What’s all this about? It seems that Secretary Jackson was eager to persuade the Philadelphia Housing Authority to sell a vacant lot that it owned to Kenny Gamble, a close personal friend of Jackson’s. The Authority wasn’t interested in selling. They quickly ran into a buzzsaw of bureaucratic problems with HUD. In a lawsuit, the Authority has charged that all of this was motivated by Jackson’s personal pique over their failure to give his buddy a sweet deal.

The emails obtained by the Post suggest that the charges have teeth.

Now you might think that charges that a cabinet officer corruptly used his office for personal benefit, interfered with contract awards for political purposes, and broke a contract because he disliked the contractor’s political views, would come to the attention of the Public Integrity Section at the Department of Justice and would be the subject of an investigation.
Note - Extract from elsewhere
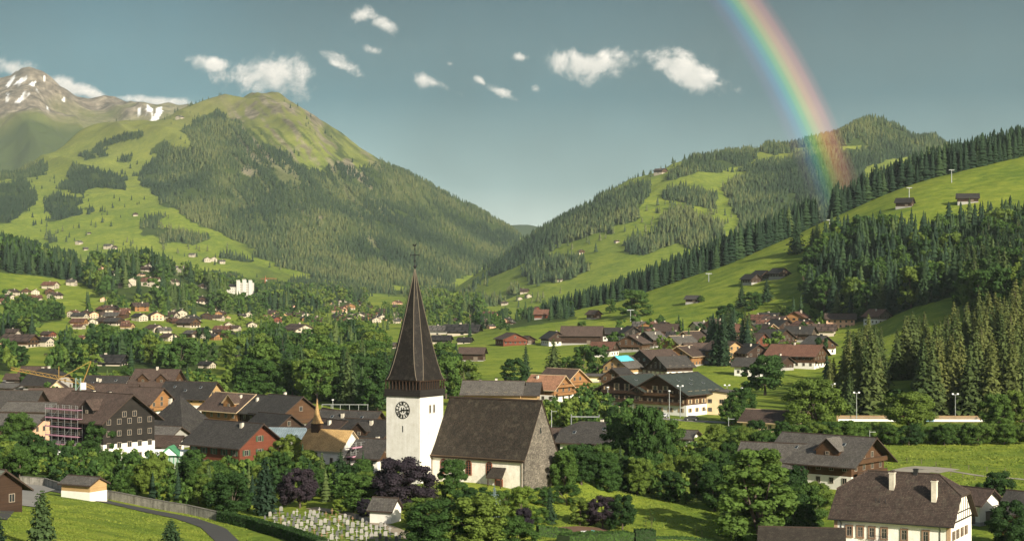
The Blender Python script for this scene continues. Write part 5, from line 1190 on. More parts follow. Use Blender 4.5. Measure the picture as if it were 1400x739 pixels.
for n_, (x0, x1, y0, y1, cnt, wp, lb) in enumerate(((480, 545, 416, 432, 16, 9, 'one of the tiny houses of the far village behind the spire'), (600, 700, 436, 449, 24, 10, 'one of the crowded small roofs just right of the spire'),
        (380, 470, 430, 440, 14, 12, 'one of the small roofs in the near row of the far village'), (476, 548, 432, 442, 16, 11, 'one of the small roofs beside the left edge of the spire'), (395, 545, 408, 420, 9, 7, 'one of the tiny houses scattered under the left mountain'),
        (296, 335, 428, 436, 5, 9, 'one of the small roofs below the white castle'), (90, 300, 424, 450, 26, 15, XL+'the left hillside'), (0, 90, 398, 412, 5, 14, XL+'the upper left meadow'), (200, 330, 448, 466, 10, 17, XL+'the left valley floor'), (1030, 1128, 440, 470, 12, 26, XL+'the slope village'), (850, 960, 452, 470, 7, 24, XL+'the slope village, left part'), (130, 300, 366, 395, 10, 10, XL+'the knoll'))):
    k_ = 0
    while k_ < cnt:
        px, py = rr.uniform(x0, x1), rr.uniform(y0, y1); k_ += 1
        if any(abs(px-a) < 6 and abs(py-b) < 1.6 for a, b in placed): continue
        placed.append((px, py)); far_house(px, py, wp*rr.uniform(.8, 1.35), lb, lb.replace('one of ', ''), rr.choice(WL), rr.choice(RL), tall=rr.uniform(.6, .9), base=rr.random() < .4)
for px, py, wp, lb, grp in [(108,334,8,0,0),(117,342,6,0,0),(148,340,10,0,0),(157,340,7,0,0),(185,295,7,0,0),(122,320,4,0,0),(263,351,8,0,0),(283,358,10,0,0),(292,357,9,0,0),(303,360,8,0,0),(240,369,9,0,0),(248,372,8,0,0),(254,368,8,0,0),(238,377,8,0,0),(249,379,9,0,0),(259,376,9,0,0),(258,384,8,0,0),(268,381,7,0,0),(278,384,7,0,0),(246,163,9,0,0)]:
    far_house(px, py, wp, 'tiny hut on the green flank of the left mountain', 'huts on the left mountain', W_DARK if wp < 8 else P_CREAM, R_GREY, layer=left_mt)
for px, py, wp in [(707,398,9),(717,401,10),(794,347,9),(843,332,6),(903,238,14),(710,410,7),(722,407,8),(1122,167+10,10),(960,320,8),(668,424,7),(690,417,8),(765,385,7),(700,430,9),(712,433,8)]:
    far_house(px, py, wp, 'tiny farmhouse on the meadows of the right mountain', 'farmhouses on the right mountain', W_BROWN if wp > 8 else P_CREAM, R_BROWN, layer=right_mt)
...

But you’d be wrong. They’re far too busy staking out love trysts at the Mayflower Hotel and launching massive investigations into junior college teachers who underperform their teaching plans. They understand the priorities of the Bush Administration perfectly. The Administration has its own understanding of the word “integrity.” And Secretary Jackson is a prime example of just what that word has come to mean.